**Working data:**
━━━━━━━━━━━━━━━━━━━━━━━━━━━━━━

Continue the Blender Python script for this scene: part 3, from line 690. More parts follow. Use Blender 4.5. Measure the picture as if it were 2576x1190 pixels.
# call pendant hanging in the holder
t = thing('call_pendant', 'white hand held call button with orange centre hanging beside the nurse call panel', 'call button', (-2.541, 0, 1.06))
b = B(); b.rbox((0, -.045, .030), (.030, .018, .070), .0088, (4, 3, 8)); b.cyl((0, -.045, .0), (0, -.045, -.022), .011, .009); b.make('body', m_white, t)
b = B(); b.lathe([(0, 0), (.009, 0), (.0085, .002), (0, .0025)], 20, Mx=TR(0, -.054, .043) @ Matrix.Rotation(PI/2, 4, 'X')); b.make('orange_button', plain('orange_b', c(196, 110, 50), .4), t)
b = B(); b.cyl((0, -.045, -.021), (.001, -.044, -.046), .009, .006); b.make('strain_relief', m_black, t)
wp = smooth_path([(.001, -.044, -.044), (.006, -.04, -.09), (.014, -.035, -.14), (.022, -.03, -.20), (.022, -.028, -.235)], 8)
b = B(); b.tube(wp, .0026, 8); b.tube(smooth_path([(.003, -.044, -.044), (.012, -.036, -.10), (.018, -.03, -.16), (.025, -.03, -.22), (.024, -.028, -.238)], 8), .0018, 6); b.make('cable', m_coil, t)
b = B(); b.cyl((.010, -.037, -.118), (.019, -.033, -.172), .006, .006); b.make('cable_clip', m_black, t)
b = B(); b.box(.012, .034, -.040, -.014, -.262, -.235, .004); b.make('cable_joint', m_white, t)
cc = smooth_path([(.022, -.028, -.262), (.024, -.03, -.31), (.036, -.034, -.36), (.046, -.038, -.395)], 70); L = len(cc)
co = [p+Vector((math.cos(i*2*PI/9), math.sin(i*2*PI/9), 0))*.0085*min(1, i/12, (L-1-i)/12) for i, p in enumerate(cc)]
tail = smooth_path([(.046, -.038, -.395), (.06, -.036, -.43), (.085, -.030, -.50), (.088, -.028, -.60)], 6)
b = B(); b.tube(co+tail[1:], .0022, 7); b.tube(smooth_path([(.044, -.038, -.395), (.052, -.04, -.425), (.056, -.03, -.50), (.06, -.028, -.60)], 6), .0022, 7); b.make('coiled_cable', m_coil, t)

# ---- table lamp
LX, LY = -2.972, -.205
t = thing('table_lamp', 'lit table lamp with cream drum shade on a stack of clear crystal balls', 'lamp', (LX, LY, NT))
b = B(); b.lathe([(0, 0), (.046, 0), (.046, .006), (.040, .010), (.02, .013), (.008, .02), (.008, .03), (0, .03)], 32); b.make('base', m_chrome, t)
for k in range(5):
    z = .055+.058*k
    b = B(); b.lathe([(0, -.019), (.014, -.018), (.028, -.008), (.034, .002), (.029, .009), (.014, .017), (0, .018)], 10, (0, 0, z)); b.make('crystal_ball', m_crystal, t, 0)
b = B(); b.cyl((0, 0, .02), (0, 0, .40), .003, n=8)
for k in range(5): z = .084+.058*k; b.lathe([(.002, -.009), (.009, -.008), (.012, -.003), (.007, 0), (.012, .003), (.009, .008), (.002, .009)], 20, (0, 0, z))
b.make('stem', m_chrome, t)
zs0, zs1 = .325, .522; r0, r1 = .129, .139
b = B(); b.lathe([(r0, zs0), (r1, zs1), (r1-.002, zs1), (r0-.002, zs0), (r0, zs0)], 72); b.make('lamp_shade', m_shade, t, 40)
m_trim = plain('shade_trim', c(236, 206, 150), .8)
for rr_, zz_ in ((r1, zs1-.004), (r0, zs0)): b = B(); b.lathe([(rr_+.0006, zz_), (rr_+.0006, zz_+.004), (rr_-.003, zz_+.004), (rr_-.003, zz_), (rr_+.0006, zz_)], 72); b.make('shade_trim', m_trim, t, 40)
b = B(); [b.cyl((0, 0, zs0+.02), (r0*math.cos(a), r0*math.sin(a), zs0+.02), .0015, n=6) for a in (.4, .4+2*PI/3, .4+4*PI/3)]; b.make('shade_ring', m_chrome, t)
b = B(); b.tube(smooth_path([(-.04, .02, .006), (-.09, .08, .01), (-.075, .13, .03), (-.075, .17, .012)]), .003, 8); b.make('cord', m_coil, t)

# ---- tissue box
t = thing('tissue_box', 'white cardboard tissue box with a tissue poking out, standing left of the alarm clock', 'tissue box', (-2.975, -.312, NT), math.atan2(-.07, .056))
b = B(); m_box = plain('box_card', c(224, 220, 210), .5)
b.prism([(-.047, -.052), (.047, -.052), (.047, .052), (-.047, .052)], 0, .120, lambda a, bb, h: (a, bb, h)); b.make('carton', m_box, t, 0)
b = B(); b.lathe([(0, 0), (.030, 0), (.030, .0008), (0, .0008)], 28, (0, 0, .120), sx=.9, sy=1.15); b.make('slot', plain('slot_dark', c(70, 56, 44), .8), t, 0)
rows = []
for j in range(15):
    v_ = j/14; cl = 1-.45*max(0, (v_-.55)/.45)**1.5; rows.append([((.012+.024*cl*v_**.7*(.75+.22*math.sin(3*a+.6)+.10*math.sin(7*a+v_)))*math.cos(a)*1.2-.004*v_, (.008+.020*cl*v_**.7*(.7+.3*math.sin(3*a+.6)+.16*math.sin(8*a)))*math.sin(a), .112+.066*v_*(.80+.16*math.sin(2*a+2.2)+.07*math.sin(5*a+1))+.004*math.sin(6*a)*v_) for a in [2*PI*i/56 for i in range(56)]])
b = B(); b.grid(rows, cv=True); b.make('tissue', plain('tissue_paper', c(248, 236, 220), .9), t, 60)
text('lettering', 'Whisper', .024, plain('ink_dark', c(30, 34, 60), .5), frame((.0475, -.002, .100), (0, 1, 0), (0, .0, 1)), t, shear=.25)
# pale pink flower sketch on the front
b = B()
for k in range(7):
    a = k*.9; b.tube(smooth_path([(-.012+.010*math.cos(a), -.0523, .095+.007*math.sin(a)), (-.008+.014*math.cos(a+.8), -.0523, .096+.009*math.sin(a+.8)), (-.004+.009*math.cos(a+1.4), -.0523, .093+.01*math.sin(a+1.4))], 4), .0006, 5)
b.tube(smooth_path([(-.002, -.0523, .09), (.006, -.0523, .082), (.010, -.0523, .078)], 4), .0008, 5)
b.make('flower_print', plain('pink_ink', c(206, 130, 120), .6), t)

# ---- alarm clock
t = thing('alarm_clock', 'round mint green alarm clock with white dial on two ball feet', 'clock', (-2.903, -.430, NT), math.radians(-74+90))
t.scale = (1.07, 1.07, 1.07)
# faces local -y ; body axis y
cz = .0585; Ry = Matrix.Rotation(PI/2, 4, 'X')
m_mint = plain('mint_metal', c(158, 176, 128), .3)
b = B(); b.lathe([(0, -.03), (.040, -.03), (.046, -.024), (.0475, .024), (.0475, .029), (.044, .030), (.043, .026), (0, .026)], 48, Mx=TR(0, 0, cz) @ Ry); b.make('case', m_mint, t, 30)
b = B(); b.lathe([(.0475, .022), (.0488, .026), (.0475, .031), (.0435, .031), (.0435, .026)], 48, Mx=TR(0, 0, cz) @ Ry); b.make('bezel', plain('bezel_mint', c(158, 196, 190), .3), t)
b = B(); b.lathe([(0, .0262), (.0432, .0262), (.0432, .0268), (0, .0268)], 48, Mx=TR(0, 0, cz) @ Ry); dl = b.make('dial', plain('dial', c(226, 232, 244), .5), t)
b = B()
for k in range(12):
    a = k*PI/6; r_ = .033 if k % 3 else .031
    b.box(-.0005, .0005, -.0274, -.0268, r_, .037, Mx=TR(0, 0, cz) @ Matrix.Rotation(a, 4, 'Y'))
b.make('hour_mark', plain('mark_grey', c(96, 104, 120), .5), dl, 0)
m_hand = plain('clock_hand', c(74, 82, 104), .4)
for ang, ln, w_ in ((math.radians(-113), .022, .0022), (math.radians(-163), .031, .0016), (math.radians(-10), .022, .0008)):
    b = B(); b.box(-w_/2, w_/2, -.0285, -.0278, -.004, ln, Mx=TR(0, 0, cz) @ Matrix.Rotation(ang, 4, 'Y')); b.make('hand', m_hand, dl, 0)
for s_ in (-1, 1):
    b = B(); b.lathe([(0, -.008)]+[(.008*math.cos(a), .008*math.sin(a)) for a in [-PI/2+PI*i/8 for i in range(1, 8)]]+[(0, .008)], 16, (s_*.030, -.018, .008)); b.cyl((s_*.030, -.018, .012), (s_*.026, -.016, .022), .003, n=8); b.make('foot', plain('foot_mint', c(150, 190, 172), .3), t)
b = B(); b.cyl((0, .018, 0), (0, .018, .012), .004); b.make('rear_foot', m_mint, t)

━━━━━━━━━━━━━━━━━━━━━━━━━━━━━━

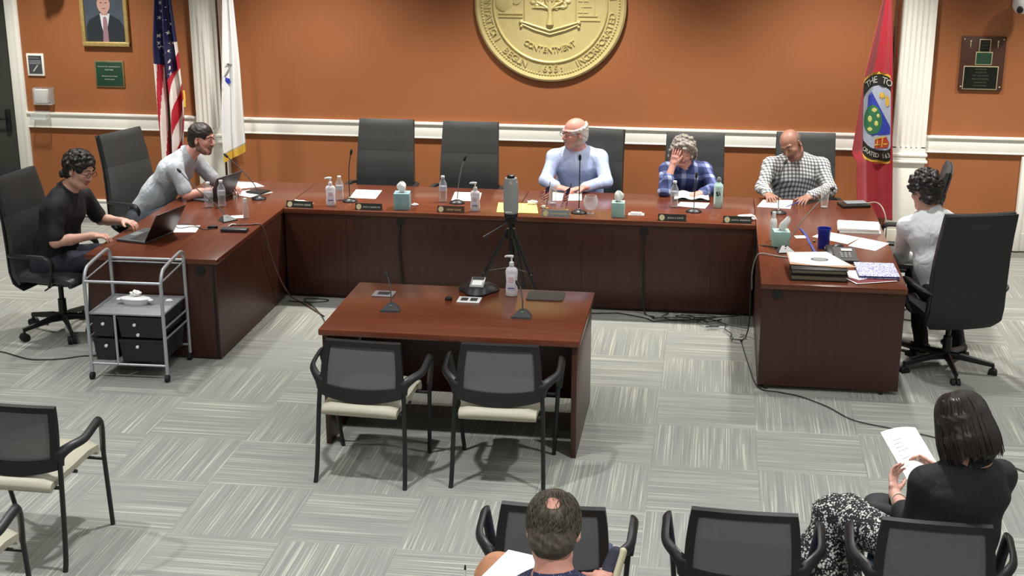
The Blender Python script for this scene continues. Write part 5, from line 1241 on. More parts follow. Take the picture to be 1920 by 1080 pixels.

━━━━━━━━━━━━━━━━━━━━━━━━━━━━━━

**Given task:** Select all lines with the word "parts" from the entries above.

**Final answer:**
Continue the Blender Python script for this scene: part 3, from line 690. More parts follow. Use Blender 4.5. Measure the picture as if it were 2576x1190 pixels.
The Blender Python script for this scene continues. Write part 5, from line 1241 on. More parts follow. Take the picture to be 1920 by 1080 pixels.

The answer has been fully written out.